Stroock & Stroock & Lavan LLP, New York (Charles G. Moerdler, Daniel Bertaccini and Pamela S. Takefman of counsel), for appellant.
Conde & Glaser, L.L.P., New York (Ezra B. Glaser of counsel), for respondent.
Order, Supreme Court, New York County (Arlene P. Bluth, J.), entered October 2, 2017, which, to the extent appealed from as limited by the briefs, denied defendant's motion to dismiss plaintiff's causes of action for defamation and punitive damages, unanimously modified, on the law, to dismiss the seventh and ninth causes of action, and otherwise affirmed, without costs.
The motion court correctly determined that some of the complained-of statements were susceptible of a defamatory meaning. Considering the context of the statements, the court properly determined that they signaled that defendant was asserting a fact rather than opinion (see Gross v New York Times Co. , 82 NY2d 146, 153 [1993]).
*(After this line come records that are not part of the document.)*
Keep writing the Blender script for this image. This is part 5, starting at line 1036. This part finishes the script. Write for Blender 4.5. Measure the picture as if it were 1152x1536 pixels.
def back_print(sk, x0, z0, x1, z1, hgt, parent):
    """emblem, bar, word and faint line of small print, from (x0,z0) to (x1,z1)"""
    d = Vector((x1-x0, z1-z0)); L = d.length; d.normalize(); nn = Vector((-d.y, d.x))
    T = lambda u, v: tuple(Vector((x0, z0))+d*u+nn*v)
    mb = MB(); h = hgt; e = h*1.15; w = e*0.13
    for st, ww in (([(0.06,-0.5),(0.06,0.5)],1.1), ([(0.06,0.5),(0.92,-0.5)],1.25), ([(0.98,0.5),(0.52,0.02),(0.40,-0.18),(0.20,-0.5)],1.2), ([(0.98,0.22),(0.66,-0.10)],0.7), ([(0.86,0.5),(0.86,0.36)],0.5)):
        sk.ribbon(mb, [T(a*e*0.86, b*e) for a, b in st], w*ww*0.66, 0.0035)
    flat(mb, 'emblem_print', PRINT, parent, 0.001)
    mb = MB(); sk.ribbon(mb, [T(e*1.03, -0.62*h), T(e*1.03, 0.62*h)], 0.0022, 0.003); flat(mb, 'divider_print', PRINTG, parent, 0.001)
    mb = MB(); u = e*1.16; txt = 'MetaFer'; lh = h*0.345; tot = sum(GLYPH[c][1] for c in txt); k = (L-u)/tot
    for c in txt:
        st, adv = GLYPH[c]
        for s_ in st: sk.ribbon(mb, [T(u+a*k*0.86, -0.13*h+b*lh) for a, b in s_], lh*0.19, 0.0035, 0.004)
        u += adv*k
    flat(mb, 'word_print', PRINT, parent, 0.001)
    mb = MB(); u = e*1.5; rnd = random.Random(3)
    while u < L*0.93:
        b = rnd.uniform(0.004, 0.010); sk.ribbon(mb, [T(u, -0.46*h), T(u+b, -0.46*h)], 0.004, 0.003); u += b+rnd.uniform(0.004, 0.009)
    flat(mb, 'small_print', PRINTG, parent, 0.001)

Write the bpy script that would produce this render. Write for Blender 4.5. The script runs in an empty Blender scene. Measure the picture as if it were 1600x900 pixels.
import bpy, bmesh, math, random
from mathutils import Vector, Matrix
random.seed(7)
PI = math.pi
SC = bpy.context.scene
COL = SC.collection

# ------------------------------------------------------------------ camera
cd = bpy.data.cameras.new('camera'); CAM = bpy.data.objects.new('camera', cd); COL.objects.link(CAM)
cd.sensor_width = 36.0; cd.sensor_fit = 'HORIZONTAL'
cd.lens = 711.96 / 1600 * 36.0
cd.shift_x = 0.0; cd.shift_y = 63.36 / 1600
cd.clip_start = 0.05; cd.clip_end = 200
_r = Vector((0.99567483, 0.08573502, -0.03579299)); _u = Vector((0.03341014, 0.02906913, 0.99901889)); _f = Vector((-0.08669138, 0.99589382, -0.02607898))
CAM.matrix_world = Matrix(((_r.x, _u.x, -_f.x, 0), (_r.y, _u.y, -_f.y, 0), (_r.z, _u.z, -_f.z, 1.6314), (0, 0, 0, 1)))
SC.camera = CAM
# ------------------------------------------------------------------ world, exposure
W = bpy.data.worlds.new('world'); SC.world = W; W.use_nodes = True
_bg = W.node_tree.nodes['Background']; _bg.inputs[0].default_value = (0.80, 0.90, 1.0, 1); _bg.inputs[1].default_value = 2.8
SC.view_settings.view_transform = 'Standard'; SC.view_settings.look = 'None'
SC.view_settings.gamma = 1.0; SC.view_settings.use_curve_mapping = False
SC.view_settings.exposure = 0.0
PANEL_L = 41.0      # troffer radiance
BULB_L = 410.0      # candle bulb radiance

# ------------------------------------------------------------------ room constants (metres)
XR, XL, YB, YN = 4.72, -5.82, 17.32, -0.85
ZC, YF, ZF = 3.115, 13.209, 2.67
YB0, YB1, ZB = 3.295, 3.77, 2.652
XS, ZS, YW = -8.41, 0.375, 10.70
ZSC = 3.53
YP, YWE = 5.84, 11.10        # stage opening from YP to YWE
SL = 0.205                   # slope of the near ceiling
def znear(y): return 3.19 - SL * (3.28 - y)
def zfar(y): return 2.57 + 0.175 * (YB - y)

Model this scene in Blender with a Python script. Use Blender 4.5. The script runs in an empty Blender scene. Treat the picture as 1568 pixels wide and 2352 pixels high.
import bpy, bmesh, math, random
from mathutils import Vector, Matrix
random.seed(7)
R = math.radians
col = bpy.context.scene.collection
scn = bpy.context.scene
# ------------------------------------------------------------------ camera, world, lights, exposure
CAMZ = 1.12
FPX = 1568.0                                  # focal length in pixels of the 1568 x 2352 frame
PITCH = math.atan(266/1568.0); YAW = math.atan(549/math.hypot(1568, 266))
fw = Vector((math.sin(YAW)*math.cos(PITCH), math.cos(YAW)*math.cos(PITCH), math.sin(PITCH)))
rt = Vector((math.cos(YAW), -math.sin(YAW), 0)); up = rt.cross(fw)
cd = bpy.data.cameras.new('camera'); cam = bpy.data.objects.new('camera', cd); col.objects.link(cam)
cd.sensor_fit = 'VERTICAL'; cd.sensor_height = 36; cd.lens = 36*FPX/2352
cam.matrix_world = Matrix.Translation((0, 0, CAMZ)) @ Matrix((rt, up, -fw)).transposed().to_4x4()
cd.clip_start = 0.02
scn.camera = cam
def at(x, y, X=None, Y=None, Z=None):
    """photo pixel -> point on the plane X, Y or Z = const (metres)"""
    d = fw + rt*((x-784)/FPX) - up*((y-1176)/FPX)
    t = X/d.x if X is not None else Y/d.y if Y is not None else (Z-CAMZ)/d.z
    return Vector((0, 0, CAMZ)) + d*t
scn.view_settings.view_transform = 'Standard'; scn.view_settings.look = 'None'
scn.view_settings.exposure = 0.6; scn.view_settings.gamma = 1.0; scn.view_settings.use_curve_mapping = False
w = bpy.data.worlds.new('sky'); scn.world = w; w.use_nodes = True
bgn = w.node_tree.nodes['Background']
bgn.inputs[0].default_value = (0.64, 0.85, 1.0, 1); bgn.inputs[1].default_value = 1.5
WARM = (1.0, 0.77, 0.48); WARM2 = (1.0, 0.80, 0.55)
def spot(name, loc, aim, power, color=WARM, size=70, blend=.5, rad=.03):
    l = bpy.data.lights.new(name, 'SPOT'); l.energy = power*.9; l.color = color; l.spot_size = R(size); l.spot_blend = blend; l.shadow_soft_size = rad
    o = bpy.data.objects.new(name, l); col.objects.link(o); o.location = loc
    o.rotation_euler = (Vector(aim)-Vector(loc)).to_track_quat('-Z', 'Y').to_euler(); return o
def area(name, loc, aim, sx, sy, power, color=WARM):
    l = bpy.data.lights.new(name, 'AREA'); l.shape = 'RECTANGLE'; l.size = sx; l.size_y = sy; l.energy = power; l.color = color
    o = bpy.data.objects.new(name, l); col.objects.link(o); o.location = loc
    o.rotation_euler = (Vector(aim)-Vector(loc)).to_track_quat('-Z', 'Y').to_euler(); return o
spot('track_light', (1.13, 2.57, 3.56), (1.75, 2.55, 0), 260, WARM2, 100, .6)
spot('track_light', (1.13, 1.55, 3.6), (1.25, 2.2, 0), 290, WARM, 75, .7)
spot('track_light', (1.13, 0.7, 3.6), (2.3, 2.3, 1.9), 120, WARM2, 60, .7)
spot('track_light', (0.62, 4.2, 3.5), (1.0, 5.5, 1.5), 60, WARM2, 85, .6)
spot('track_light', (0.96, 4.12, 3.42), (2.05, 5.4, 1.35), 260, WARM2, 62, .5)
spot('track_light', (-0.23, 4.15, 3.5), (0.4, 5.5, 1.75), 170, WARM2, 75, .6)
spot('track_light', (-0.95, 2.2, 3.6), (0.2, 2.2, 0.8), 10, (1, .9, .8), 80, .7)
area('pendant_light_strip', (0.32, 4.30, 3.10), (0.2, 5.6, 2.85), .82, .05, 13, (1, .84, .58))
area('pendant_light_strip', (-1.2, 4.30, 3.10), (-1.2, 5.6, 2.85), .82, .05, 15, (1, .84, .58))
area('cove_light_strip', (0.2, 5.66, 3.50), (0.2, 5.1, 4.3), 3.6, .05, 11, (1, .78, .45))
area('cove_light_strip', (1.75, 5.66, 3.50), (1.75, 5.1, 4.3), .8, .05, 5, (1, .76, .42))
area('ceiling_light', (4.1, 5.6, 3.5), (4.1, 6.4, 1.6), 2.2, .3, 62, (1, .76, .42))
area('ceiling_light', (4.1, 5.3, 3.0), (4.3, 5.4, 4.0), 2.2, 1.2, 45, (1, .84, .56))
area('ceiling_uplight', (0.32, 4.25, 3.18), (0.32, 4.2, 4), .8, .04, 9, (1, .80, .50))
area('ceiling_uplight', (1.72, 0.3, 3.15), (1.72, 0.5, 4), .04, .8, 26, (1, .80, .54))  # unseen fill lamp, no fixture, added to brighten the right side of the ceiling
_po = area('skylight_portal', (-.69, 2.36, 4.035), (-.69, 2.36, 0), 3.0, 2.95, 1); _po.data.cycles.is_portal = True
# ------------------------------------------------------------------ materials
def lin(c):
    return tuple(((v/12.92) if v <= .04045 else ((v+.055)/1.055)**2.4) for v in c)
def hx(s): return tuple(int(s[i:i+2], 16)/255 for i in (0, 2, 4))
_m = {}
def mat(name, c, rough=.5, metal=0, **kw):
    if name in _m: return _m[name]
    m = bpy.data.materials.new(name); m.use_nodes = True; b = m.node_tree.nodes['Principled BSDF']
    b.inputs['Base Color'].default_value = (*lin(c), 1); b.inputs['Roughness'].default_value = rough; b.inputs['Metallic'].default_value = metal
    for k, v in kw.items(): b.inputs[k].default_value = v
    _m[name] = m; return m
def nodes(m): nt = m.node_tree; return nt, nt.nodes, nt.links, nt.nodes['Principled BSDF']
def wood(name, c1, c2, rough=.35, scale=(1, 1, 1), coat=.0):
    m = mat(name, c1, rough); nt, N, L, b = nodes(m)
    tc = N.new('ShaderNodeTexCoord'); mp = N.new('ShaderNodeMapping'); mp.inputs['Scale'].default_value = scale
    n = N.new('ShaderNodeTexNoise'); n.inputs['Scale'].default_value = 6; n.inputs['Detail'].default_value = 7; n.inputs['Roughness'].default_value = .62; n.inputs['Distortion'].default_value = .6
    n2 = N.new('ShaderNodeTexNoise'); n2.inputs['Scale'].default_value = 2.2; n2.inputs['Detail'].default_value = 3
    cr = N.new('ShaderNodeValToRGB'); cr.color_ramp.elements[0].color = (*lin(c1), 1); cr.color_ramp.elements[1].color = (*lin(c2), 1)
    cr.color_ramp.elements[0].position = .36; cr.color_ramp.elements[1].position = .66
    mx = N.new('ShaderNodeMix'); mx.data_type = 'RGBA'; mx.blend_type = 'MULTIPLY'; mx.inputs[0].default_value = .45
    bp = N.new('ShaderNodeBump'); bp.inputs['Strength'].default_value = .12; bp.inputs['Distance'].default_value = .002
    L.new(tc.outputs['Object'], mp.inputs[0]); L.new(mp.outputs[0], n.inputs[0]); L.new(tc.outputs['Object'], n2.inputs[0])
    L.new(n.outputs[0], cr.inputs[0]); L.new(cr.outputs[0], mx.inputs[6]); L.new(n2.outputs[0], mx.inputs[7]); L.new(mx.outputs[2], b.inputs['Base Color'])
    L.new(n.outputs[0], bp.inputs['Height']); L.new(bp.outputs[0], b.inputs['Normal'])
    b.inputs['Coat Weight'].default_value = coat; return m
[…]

Although the court struck some of the complained-of statements as responsive to allegations made against defendant in a separate lawsuit brought by plaintiff, the court properly rejected defendant's argument that all of the complained-of statements were privileged on that ground. Nevertheless, the court should have dismissed the seventh cause of action, since it contained only an allegation related to a responsive statement to that lawsuit, which statements the court had stricken.
Plaintiff's independent cause of action for punitive damages should also have been dismissed (see Steinberg v Monasch , 85 AD2d 403, 405-406 [1st Dept 1982]).
We have considered defendant's remaining arguments and find them unavailing.
THIS CONSTITUTES THE DECISION AND ORDER
OF THE SUPREME COURT, APPELLATE DIVISION, FIRST DEPARTMENT.